▶ [Dataset extract]
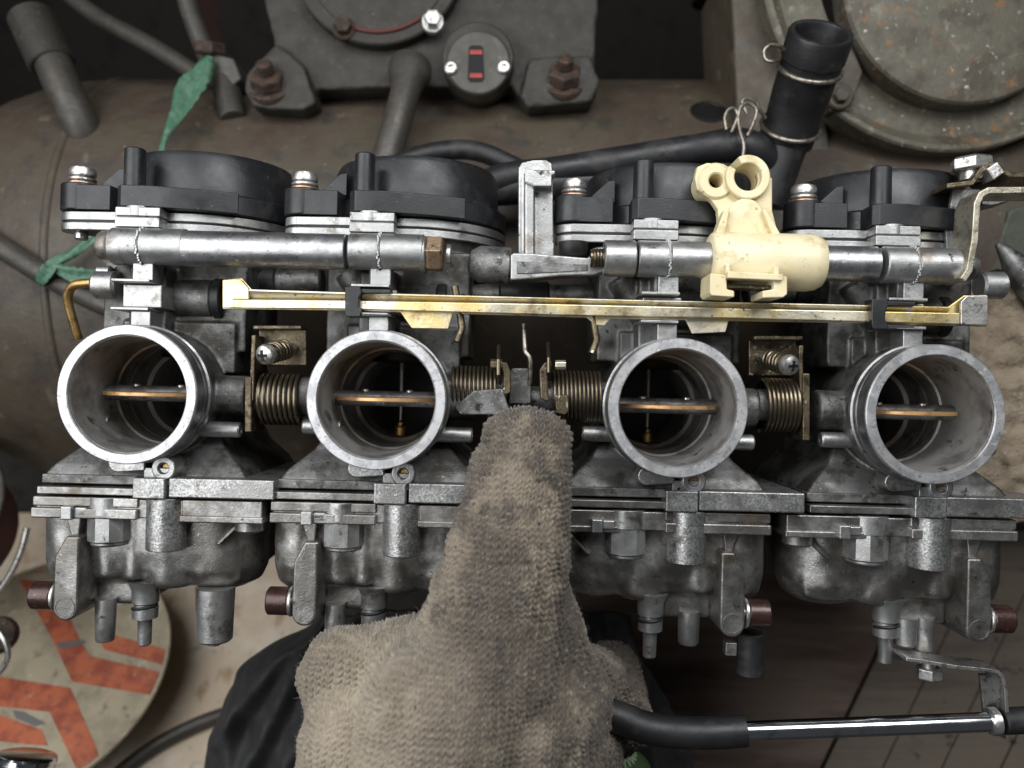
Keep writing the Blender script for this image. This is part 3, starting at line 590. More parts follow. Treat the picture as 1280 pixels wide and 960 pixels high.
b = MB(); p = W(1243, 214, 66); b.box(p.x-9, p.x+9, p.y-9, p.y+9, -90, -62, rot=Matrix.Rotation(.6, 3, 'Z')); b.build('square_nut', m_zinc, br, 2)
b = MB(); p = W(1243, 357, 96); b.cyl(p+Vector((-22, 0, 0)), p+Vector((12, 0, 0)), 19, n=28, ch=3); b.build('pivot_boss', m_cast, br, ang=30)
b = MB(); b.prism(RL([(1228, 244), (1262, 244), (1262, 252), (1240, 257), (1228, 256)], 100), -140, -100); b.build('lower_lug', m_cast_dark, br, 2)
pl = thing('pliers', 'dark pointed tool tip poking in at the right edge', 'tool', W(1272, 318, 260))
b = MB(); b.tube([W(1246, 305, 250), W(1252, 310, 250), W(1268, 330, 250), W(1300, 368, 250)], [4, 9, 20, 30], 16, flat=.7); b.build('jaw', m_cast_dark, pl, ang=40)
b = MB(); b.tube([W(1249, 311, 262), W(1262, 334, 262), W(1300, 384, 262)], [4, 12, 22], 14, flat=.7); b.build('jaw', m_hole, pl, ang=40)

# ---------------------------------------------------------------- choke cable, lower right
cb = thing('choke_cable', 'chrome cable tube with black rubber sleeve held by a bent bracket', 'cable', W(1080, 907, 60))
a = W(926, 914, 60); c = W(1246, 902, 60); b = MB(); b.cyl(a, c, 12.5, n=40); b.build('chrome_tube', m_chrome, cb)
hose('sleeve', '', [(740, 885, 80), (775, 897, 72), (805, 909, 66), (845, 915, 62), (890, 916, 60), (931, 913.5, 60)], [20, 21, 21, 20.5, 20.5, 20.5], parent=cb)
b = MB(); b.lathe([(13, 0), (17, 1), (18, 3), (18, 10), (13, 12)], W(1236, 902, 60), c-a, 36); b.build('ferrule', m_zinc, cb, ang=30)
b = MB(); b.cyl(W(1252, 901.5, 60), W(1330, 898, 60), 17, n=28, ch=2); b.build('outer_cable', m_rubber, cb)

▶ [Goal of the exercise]
Leave out the pictures. Transcribe only the lines above, from the first through the one that contains "m_hole, pl, ang=40)".

▶ [Solution for this task]
Keep writing the Blender script for this image. This is part 3, starting at line 590. More parts follow. Treat the picture as 1280 pixels wide and 960 pixels high.
b = MB(); p = W(1243, 214, 66); b.box(p.x-9, p.x+9, p.y-9, p.y+9, -90, -62, rot=Matrix.Rotation(.6, 3, 'Z')); b.build('square_nut', m_zinc, br, 2)
b = MB(); p = W(1243, 357, 96); b.cyl(p+Vector((-22, 0, 0)), p+Vector((12, 0, 0)), 19, n=28, ch=3); b.build('pivot_boss', m_cast, br, ang=30)
b = MB(); b.prism(RL([(1228, 244), (1262, 244), (1262, 252), (1240, 257), (1228, 256)], 100), -140, -100); b.build('lower_lug', m_cast_dark, br, 2)
pl = thing('pliers', 'dark pointed tool tip poking in at the right edge', 'tool', W(1272, 318, 260))
b = MB(); b.tube([W(1246, 305, 250), W(1252, 310, 250), W(1268, 330, 250), W(1300, 368, 250)], [4, 9, 20, 30], 16, flat=.7); b.build('jaw', m_cast_dark, pl, ang=40)
b = MB(); b.tube([W(1249, 311, 262), W(1262, 334, 262), W(1300, 384, 262)], [4, 12, 22], 14, flat=.7); b.build('jaw', m_hole, pl, ang=40)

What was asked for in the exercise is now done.